Appendices to the report, also published today on the FSA website, provide further statistical information on the FSA's work during the year. This includes:

  • Of the 100 targets the FSA set itself for 2007/08, 85 were delivered on schedule. Of the other 15, 11 were re-planned but still delivered in the 2007/08 financial year and 4 are still to be delivered.
  • The number of approved firms increased from 28,281 to 28,325.
  • The number of approved persons increased from 167,276 to 172,077.
  • The Regulatory Decisions Committee (RDC) considered 20 new cases as opposed to 17 last year.
  • The FSA's enforcement division closed 262 investigations during the year resulting in 286 outcomes. Of these, 153 concluded with the use of powers (such as prohibition, financial penalties and variations of permissions) and 133 without the use of powers. 13 of these 133 outcomes were private warnings.
  • The FSA levied £4.45 million in financial penalties during the year compared to £14.66 million last year. This fall reflects the fact that this year we did not bring to final resolution any market conduct cases. Financial penalty levels do not by themselves give an accurate picture of the range of enforcement actions we take. For example we prohibited 30 individuals from carrying out regulated activities compared to ten the year before.

Notes for editors

  1. The FSA Annual Report 2007/08 covers the FSA's regulation of the financial services sector from 1 April 2007 to 31 March 2008 under the Financial Services and Markets Act (the Act). It is presented to the Chancellor of the Exchequer and a copy has been placed today in the libraries of both Houses of Parliament.
  2. The Annual Report is available on the FSA website.

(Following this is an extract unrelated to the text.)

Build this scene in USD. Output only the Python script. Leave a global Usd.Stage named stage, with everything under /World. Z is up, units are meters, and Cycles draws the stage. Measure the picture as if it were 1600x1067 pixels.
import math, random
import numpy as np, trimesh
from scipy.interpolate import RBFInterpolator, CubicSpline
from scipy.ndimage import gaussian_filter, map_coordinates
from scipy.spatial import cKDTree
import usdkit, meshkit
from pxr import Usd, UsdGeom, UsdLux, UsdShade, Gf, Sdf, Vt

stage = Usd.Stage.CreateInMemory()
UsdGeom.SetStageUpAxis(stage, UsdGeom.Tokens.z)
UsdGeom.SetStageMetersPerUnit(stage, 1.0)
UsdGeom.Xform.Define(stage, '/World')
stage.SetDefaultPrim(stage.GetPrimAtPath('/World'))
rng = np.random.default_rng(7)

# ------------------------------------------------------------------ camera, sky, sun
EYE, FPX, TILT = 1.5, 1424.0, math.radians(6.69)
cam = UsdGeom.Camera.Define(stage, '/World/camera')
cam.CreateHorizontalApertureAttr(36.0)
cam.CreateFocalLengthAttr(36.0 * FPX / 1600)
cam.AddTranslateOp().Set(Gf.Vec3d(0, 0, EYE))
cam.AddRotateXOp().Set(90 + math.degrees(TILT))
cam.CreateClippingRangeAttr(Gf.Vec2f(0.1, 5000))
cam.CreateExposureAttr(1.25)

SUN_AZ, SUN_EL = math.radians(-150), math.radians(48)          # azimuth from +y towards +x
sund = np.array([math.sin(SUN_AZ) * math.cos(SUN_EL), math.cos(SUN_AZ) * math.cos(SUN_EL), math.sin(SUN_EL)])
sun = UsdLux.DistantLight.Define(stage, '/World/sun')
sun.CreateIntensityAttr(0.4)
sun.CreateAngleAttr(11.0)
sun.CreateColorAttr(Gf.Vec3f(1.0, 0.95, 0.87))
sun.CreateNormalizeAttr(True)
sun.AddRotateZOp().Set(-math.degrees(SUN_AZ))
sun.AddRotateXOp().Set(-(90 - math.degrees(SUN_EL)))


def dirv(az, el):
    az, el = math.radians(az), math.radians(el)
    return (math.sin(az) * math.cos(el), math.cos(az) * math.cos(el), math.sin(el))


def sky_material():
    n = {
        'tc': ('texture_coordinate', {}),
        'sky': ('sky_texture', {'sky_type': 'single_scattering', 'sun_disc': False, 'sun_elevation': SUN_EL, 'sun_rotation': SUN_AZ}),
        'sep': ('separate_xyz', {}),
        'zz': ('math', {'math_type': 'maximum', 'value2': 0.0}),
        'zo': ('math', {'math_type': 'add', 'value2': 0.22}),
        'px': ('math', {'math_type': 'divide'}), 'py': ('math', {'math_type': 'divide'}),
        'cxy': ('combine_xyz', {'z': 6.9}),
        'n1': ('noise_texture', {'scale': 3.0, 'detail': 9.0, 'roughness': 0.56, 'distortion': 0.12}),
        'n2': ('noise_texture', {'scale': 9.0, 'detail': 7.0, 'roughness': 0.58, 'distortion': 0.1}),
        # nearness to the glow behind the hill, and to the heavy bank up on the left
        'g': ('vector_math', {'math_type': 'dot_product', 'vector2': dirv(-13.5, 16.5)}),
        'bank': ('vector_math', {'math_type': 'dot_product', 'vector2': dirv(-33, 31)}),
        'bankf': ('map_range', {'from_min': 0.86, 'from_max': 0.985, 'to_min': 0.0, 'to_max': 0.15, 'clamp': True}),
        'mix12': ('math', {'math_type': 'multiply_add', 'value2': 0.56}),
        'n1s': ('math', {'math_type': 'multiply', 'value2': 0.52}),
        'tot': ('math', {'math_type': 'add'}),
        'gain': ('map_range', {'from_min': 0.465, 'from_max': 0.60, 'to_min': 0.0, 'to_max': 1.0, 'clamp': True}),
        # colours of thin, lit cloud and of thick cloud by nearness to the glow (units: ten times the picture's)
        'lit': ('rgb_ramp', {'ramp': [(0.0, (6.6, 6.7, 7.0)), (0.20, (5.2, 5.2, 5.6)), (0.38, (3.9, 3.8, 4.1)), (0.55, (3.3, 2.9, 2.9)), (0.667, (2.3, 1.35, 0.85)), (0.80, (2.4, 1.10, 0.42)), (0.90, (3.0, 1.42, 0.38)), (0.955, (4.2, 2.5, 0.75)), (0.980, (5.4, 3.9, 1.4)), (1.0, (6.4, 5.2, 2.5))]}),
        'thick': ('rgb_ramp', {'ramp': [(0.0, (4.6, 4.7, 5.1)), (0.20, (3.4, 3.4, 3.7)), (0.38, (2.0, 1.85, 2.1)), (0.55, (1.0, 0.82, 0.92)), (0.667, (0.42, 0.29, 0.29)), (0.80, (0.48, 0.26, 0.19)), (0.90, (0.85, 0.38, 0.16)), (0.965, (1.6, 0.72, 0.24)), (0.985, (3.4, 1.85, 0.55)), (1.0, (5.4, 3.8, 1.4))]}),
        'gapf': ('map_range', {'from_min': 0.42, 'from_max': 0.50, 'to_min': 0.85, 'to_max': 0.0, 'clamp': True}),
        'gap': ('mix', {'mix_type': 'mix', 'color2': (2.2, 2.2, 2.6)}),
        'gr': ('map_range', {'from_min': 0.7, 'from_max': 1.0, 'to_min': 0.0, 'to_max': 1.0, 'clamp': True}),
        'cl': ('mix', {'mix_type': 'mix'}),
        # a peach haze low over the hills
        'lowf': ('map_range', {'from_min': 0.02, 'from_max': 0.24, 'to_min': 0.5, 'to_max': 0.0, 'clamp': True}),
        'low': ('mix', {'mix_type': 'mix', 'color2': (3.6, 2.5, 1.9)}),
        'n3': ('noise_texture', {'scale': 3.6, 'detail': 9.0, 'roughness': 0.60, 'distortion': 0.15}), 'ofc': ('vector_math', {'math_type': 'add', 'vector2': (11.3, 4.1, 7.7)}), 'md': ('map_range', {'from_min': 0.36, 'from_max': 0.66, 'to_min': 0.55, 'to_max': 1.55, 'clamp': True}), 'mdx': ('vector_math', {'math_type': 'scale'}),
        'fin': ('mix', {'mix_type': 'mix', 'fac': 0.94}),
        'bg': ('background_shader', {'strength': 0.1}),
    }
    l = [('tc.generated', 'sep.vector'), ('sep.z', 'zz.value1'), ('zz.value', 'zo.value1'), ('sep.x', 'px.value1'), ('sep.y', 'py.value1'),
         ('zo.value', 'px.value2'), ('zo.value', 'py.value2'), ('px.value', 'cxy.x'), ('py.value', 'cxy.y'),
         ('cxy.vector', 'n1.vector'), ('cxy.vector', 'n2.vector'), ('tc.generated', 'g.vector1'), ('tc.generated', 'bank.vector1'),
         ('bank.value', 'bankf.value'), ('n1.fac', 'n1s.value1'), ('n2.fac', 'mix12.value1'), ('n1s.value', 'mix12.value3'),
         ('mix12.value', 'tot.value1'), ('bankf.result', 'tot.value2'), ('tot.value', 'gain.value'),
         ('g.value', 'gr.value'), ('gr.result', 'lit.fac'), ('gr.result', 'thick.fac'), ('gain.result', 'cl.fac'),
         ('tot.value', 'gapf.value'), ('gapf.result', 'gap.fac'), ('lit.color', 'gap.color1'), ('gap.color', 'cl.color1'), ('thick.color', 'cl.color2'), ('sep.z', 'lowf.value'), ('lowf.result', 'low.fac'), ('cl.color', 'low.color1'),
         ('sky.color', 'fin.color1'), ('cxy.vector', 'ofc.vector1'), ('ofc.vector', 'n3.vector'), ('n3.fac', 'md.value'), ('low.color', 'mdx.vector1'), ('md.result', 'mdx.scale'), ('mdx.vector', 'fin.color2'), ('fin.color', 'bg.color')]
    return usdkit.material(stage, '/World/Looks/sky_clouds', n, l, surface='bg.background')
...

Further information, including statistics and responses to the annual reports of the Financial Services Practitioner Panel, the Financial Services Consumer Panel, the Smaller Businesses Practitioner Panel and Complaints Commissioner will also be published on the FSA website shortly.
  3. As required by the Act, the Report includes an estimate by the FSA of how far it has met its four statutory objectives and had regard during the year to the principles of good regulation set out in section 2(3) of the Act. The Annual Report also contains, as required by the Act, the report by the FSA’s non-executive committee on the discharge of its functions.

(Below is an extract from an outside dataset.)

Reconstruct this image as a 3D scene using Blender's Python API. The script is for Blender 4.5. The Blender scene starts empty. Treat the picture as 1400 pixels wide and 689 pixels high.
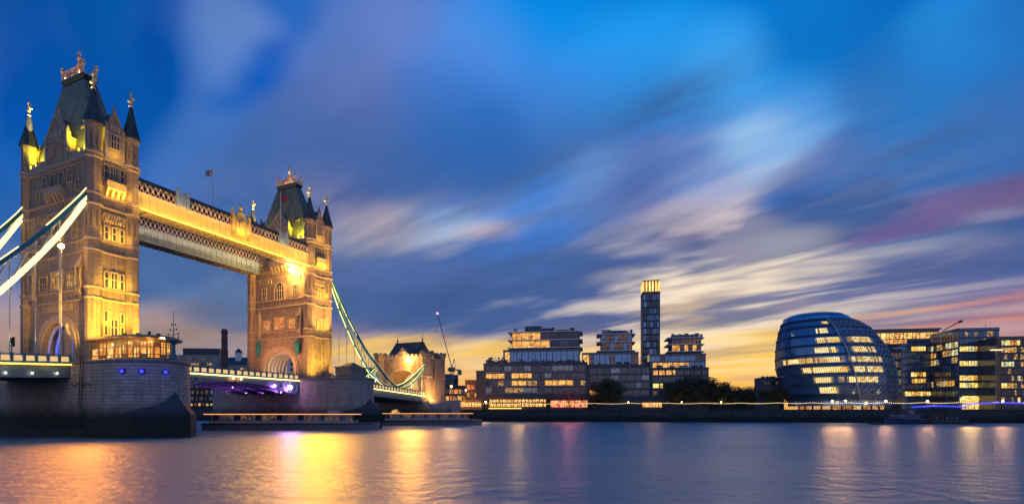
import bpy, bmesh, math, random
from mathutils import Vector, Matrix
random.seed(7)
R = math.radians
C = bpy.context.scene.collection
scene = bpy.context.scene

# ------------------------------------------------------------------ camera
F = 700.0          # focal length in photo pixels (1400 wide)
HORIZON = 562.0    # photo row of the horizon
CAM_H = 4.1        # eye height above the water
cam_data = bpy.data.cameras.new('camera')
cam = bpy.data.objects.new('camera', cam_data); C.objects.link(cam)
cam.location = (0, 0, CAM_H); cam.rotation_euler = (R(90), 0, 0)
cam_data.sensor_width = 36; cam_data.lens = 36 * F / 1400
cam_data.shift_y = (HORIZON - 344.5) / 1400
cam_data.clip_start = .5; cam_data.clip_end = 20000
scene.camera = cam

# ------------------------------------------------------------------ view, sampling
vs = scene.view_settings
vs.view_transform = 'Standard'; vs.look = 'None'; vs.exposure = 0; vs.gamma = 1; vs.use_curve_mapping = False
scene.render.engine = 'CYCLES'
try:
    scene.cycles.use_denoising = True
    scene.cycles.denoiser = 'OPENIMAGEDENOISE'
    scene.cycles.max_bounces = 6; scene.cycles.diffuse_bounces = 2; scene.cycles.glossy_bounces = 3
    scene.cycles.sample_clamp_indirect = 6; scene.cycles.caustics_reflective = False
except Exception: pass

def lin(c):
    return tuple(((v/255)/12.92 if v/255 <= .04045 else ((v/255+.055)/1.055)**2.4) for v in c)

# ------------------------------------------------------------------ sky (world)
SUN_AZ, SUN_EL = R(24), R(2.5)
world = bpy.data.worlds.new('World'); scene.world = world; world.use_nodes = True
nt = world.node_tree; nt.nodes.clear()
class G:
    """tiny node-graph helper"""
    def __init__(s, nt): s.nt = nt
    def n(s, t, **k):
        o = s.nt.nodes.new(t)
        for a, b in k.items(): setattr(o, a, b)
        return o
    def put(s, sock, v):
        if isinstance(v, bpy.types.NodeSocket): s.nt.links.new(v, sock)
        elif v is not None: sock.default_value = v
    def m(s, op, a, b=None, c=None, clamp=False):
        o = s.n('ShaderNodeMath', operation=op, use_clamp=clamp)
        s.put(o.inputs[0], a); s.put(o.inputs[1], b)
        if c is not None: s.put(o.inputs[2], c)
        return o.outputs[0]
    def vm(s, op, a, b=None, scale=None):
        o = s.n('ShaderNodeVectorMath', operation=op)
        s.put(o.inputs[0], a); s.put(o.inputs[1], b)
        if scale is not None: s.put(o.inputs['Scale'], scale)
        return o.outputs['Value'] if op in ('DOT_PRODUCT', 'LENGTH', 'DISTANCE') else o.outputs[0]
    def xyz(s, x, y, z):
        o = s.n('ShaderNodeCombineXYZ'); s.put(o.inputs[0], x); s.put(o.inputs[1], y); s.put(o.inputs[2], z); return o.outputs[0]
    def sep(s, v):
        o = s.n('ShaderNodeSeparateXYZ'); s.put(o.inputs[0], v); return o.outputs
    def noise(s, vec, scale, detail=4, rough=.5, dist=0., dim='3D'):
        o = s.n('ShaderNodeTexNoise', noise_dimensions=dim); s.put(o.inputs['Vector'], vec)
        s.put(o.inputs['Scale'], scale); s.put(o.inputs['Detail'], detail); s.put(o.inputs['Roughness'], rough); s.put(o.inputs['Distortion'], dist)
        return o.outputs
    def mix(s, f, a, b, blend='MIX'):
        o = s.n('ShaderNodeMix', data_type='RGBA', blend_type=blend); s.put(o.inputs[0], f)
        for q, v in ((o.inputs[6], a), (o.inputs[7], b)):
            if isinstance(v, tuple) and len(v) == 3: v = (*v, 1)
            s.put(q, v)
        return o.outputs[2]
    def ramp(s, f, stops):
        o = s.n('ShaderNodeValToRGB'); s.put(o.inputs[0], f); e = o.color_ramp.elements
        while len(e) < len(stops): e.new(.5)
        for q, (p, c) in zip(e, stops): q.position = p; q.color = (*c, 1) if len(c) == 3 else c
        return o.outputs[0]
g = G(nt)
tc = g.n('ShaderNodeTexCoord')
d = g.vm('NORMALIZE', tc.outputs['Generated'])
dx, dy, dz = g.sep(d)
az = g.m('ARCTAN2', dx, dy)
el = g.m('DIVIDE', g.m('MAXIMUM', dz, -.2), g.m('SQRT', g.m('ADD', g.m('MULTIPLY', dx, dx), g.m('ADD', g.m('MULTIPLY', dy, dy), 1e-4))))
# cloud layer: directions projected on a flat layer, streaked along the wind
den = g.m('ADD', g.m('MAXIMUM', dz, 0.0), .075)
qx = g.m('DIVIDE', dx, den); qy = g.m('DIVIDE', dy, den)
WX, WY = -.72, .69
along = g.m('ADD', g.m('MULTIPLY', qx, WX), g.m('MULTIPLY', qy, WY))
cross = g.m('ADD', g.m('MULTIPLY', qx, WY), g.m('MULTIPLY', qy, -WX))
def layer(k, z): return g.xyz(g.m('MULTIPLY', along, k), cross, z)
def smooth(v, lo, hi):
    o = g.n('ShaderNodeMapRange', interpolation_type='SMOOTHSTEP'); g.put(o.inputs[0], v); o.inputs[1].default_value = lo; o.inputs[2].default_value = hi
    return o.outputs[0]
n1 = g.noise(layer(.34, 0.), 1.3, 3, .5, .2)[1]      # colour output -> warp
n2 = g.noise(layer(.36, 3.7), 1.25, 5, .52, .4)[0]
n3 = g.noise(layer(.42, 9.1), .9, 4, .5, .2)[0]
n4 = g.noise(layer(.36, 14.3), 1.5, 4, .5, .3)[0]
nx, ny, nz = g.sep(n1)
elp = g.m('MAXIMUM', el, 0.)
wa = g.m('ADD', az, g.m('MULTIPLY', g.m('SUBTRACT', nx, .5), .26))
we = g.m('ADD', el, g.m('MULTIPLY', g.m('SUBTRACT', ny, .5), g.m('ADD', .03, g.m('MULTIPLY', elp, .30))))
pos = g.xyz(wa, we, 0.)
pos0 = g.xyz(az, el, 0.)
def lobe(px, py, hw, hh, p=None, sharp=-.62):
    a0 = math.atan2(px-700, F); hyp = math.hypot((px-700)/F, 1); e0 = (HORIZON-py)/F/hyp
    ra = 1.15*hw/F/hyp**2; re = 1.15*hh/F/hyp
    dv = g.vm('MULTIPLY', g.vm('SUBTRACT', p or pos, (a0, e0, 0)), (1/ra, 1/re, 0))
    return g.m('EXPONENT', g.m('MULTIPLY', g.vm('DOT_PRODUCT', dv, dv), sharp))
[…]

  4. The report also includes details of the remuneration of FSA Board members.
  5. Callum McCarthy's total remuneration was £480,553 (2006/07: £433,565), made up of salary of £396,000 (£360,000) and benefits totalling £84,553 (£73,565).
  6. Hector Sants, chief executive, was paid a total of £661,948. This comprised salary of £417,179, a performance-related bonus of £114,000 and other benefits totalling £130,769.
  7. Full details of the directors' remuneration appear on page 64 of the Report.
  8. The FSA regulates the financial services industry and has four objectives under the Financial Services and Markets Act 2000: maintaining market confidence; promoting public understanding of the financial system; securing the appropriate degree of protection for consumers; and fighting financial crime.
  9. The FSA aims to promote efficient, orderly and fair markets, help retail consumers achieve a fair deal and improve its business capability and effectiveness.